O mundo conhece Marilyn Monroe (1926-1962) como a estrela de formas voluptuosas e de voz infantil eternizada pela cena do vestido branco esvoaçante em “O Pecado Mora ao Lado” (1955). Mas quem teria criado a imagem da loira ingênua e burra, transformando-a no símbolo sexual do século 20?

O filme “Blonde” defende a tese de que Marilyn foi um produto de Hollywood, algo que acabou envergonhando a própria atriz ao longo da carreira. Tudo fazia dela um simples objeto erótico, uma imagem que jamais funcionaria na indústria de entretenimento atual, por representar um retrocesso da mulher moderna.

“Marilyn passou pelo moedor de carne da meca do cinema, na época em que o corpo feminino era tratado como mercadoria”, conta o neozelandês Andrew Dominik, o diretor do filme, uma das prováveis atrações do Festival de Cannes, agendado para maio.

Atualmente em pós-produção, o drama estrelado por Ana de Armas chegará este ano ao catálogo da Netflix (ainda sem data definida). Trata-se de uma adaptação do livro homônimo de mais de 700 páginas, publicado em 2000 pela americana Joyce Carol Oates.

Longe de uma biografia tradicional, a obra está mais para ficção, por resgatar fatos e eventos da vida da atriz com o intuito de especular como Marilyn teria sido afetada psicologicamente por tudo o que viveu.

Muito da sua trajetória estará no filme, como a infância passada em lares adotivos e orfanatos, o início da carreira como “pin-up girl’’ (modelos para imagens sensuais), o estouro em Hollywood e a tumultuada vida amorosa.

Tudo foi usado para talvez tentar entender o desfecho trágico da estrela, que morreu de overdose de comprimidos para dormir, em Los Angeles, aos 36 anos, em 5 de agosto de 1962.

“Há ainda muita coisa mal explicada na história da criança mal-amada que acabou se tornando a mulher mais desejada do mundo e, ainda assim, escolheu se matar”, diz Dominik, durante a recém-encerrada 72ª Berlinale.

O cineasta compareceu ao festival de cinema alemão para apresentar o documentário “This Much I Know To Be True”, sobre o músico Nick Cave, fora de competição.

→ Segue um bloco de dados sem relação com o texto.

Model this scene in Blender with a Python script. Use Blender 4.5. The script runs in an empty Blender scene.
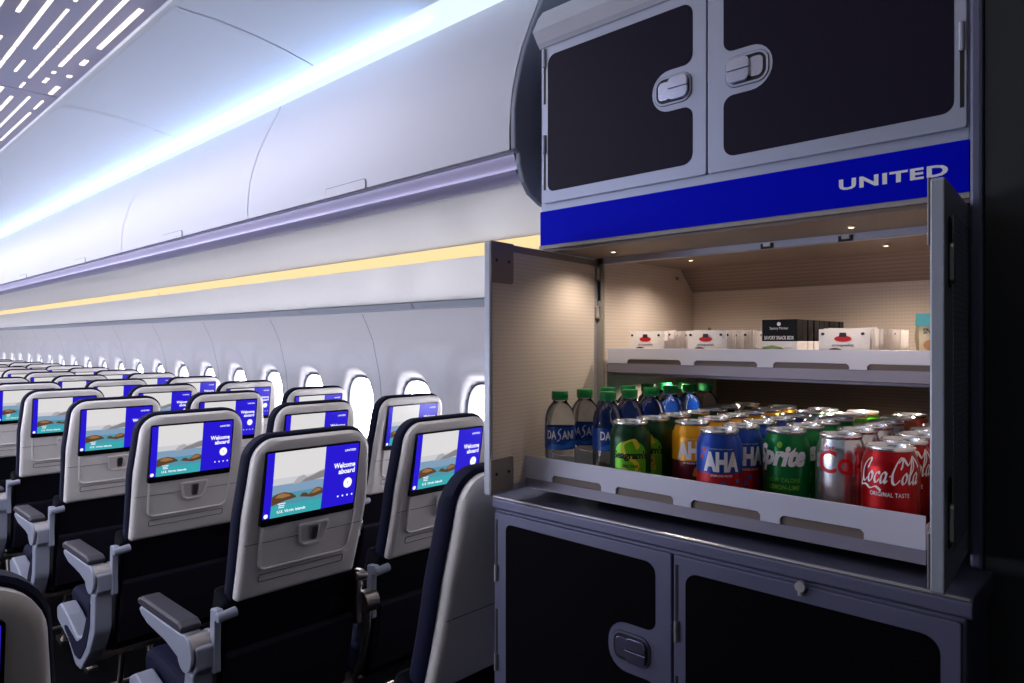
import bpy, bmesh, math, random
from mathutils import Vector, Matrix
random.seed(7)
S = bpy.context.scene
C = S.collection
ZC = 1.42                      # camera height above the cabin floor
PI = math.pi

# ------------------------------------------------------------------ materials
def lin(c):
    return tuple(((x/255)/12.92 if x/255 <= .04045 else ((x/255+.055)/1.055)**2.4) for x in c)
MATS = {}
def mat(name, rgb, rough=.5, metal=0.0, emit=None, es=1.0, trans=0.0, ior=1.45, bump=None, coat=0.0, spec=None, var=None):
    m = bpy.data.materials.new(name); m.use_nodes = True
    nt = m.node_tree; b = nt.nodes['Principled BSDF']
    col = lin(rgb)+(1,)
    b.inputs['Base Color'].default_value = col
    b.inputs['Roughness'].default_value = rough
    b.inputs['Metallic'].default_value = metal
    b.inputs['Transmission Weight'].default_value = trans
    b.inputs['IOR'].default_value = ior
    b.inputs['Coat Weight'].default_value = coat
    if spec is not None: b.inputs['Specular IOR Level'].default_value = spec
    if emit:
        b.inputs['Emission Color'].default_value = lin(emit)+(1,)
        b.inputs['Emission Strength'].default_value = es
    tc = nt.nodes.new('ShaderNodeTexCoord')
    if var is not None:              # (scale, amount) mottling of the base colour, real wear / weave
        n = nt.nodes.new('ShaderNodeTexNoise'); n.inputs['Scale'].default_value = var[0]; n.inputs['Detail'].default_value = 3
        r = nt.nodes.new('ShaderNodeMix'); r.data_type = 'RGBA'
        r.inputs[6].default_value = tuple(x*(1-var[1]) for x in col[:3])+(1,)
        r.inputs[7].default_value = tuple(min(1, x*(1+var[1])) for x in col[:3])+(1,)
        nt.links.new(tc.outputs['Object'], n.inputs['Vector'])
        nt.links.new(n.outputs['Fac'], r.inputs[0]); nt.links.new(r.outputs[2], b.inputs['Base Color'])
    if bump:
        kind, sc, st = bump
        bn = nt.nodes.new('ShaderNodeBump'); bn.inputs['Strength'].default_value = st; bn.inputs['Distance'].default_value = .002
        if kind == 'noise':
            n = nt.nodes.new('ShaderNodeTexNoise'); n.inputs['Scale'].default_value = sc
            nt.links.new(tc.outputs['Object'], n.inputs['Vector']); nt.links.new(n.outputs['Fac'], bn.inputs['Height'])
        nt.links.new(bn.outputs['Normal'], b.inputs['Normal'])
    MATS[name] = m
    return m

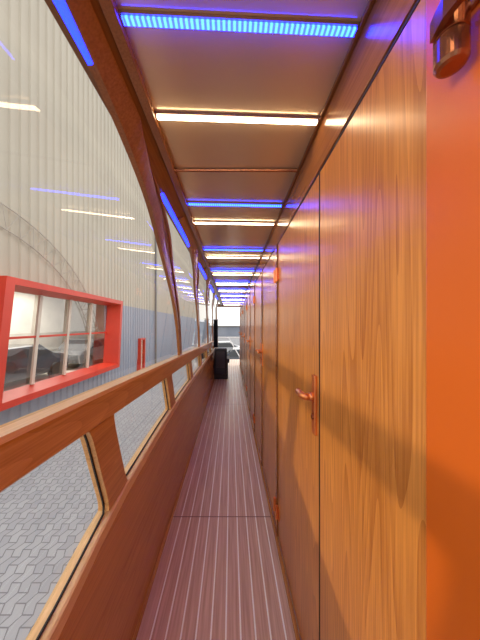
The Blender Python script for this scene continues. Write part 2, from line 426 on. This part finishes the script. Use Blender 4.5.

E na ocasião, Dominik adiantou para o Neofeed o que o espectador pode esperar de “Blonde”.

“É uma versão extrema da vida de Marilyn”, conta o diretor, acrescentando que o filme receberá uma classificação de proibido para menores de 17 anos nos EUA. Por lá, a produção chegará aos cinemas antes de desembarcar no serviço de streaming.

Segundo ele, o foco cairá no dilema de Marilyn, “sempre dividida entre a imagem pública e sua vida privada”. A estrela será vista moldada pelos executivos dos estúdios de cinema e das agências de atores por onde passou.  Desde os cabelos loiros platinados, sua marca registrada, até cirurgias plásticas, passando pelo guarda-roupa tomado por roupas colantes e reveladoras.

Os traços de personalidade, sugerindo uma mulher artificial, estúpida e "sexualmente liberal" também foram criados para incendiar a imaginação dos homens da época. Ainda que Marilyn tivesse aprovado a persona que Hollywood desenhou especialmente para ela, a estrela teria se arrependido mais tarde.

Até porque a sua galeria de personagens, repleta de dançarinas, modelos e secretárias, sempre muito sensuais, a impedia de ser levada a sério como atriz. Interpretar sempre a moça que precisa de um homem para salvá-la teria sido mais um motivo de depressão para Marilyn.

A estrela ainda lidava com o fato de não poder ter filhos e com vários relacionamentos amorosos falidos. Como os que viveu com o jogador de beisebol Joe DiMaggio e com o dramaturgo Arthur Miller, além do suposto caso com o então presidente dos EUA, John F. Kennedy.

“Toda a vida de Marilyn será repassada como um viés traumático. E, por sorte, não serei acusado de sensacionalismo, já que a sua história ganhou muito mais ressonância nos últimos tempos, sobretudo com o Me Too”, conta Dominik, referindo-se ao movimento feminista que surgiu após as denúncias de assédio e abuso sexual contra o produtor de cinema Harvey Weinstein, feitas a partir de outubro de 2017.

Sem dar mais detalhes, Dominik só conta que a produção inclui cenas em que Marilyn é estuprada. Conforme sugere o livro no qual o filme é inspirado, ela seria uma das atrizes que supostamente sofreu abuso sexual nas mãos de poderosos de Hollywood. Tanto no começo quanto mais para o fim da carreira.

“Há muito sexo no filme, mas não do tipo que deixa as pessoas felizes quando acaba. ‘Blonde’ é uma obra bastante brutal, justamente como dever ter sido a vida de Marilyn”, afirma Dominik.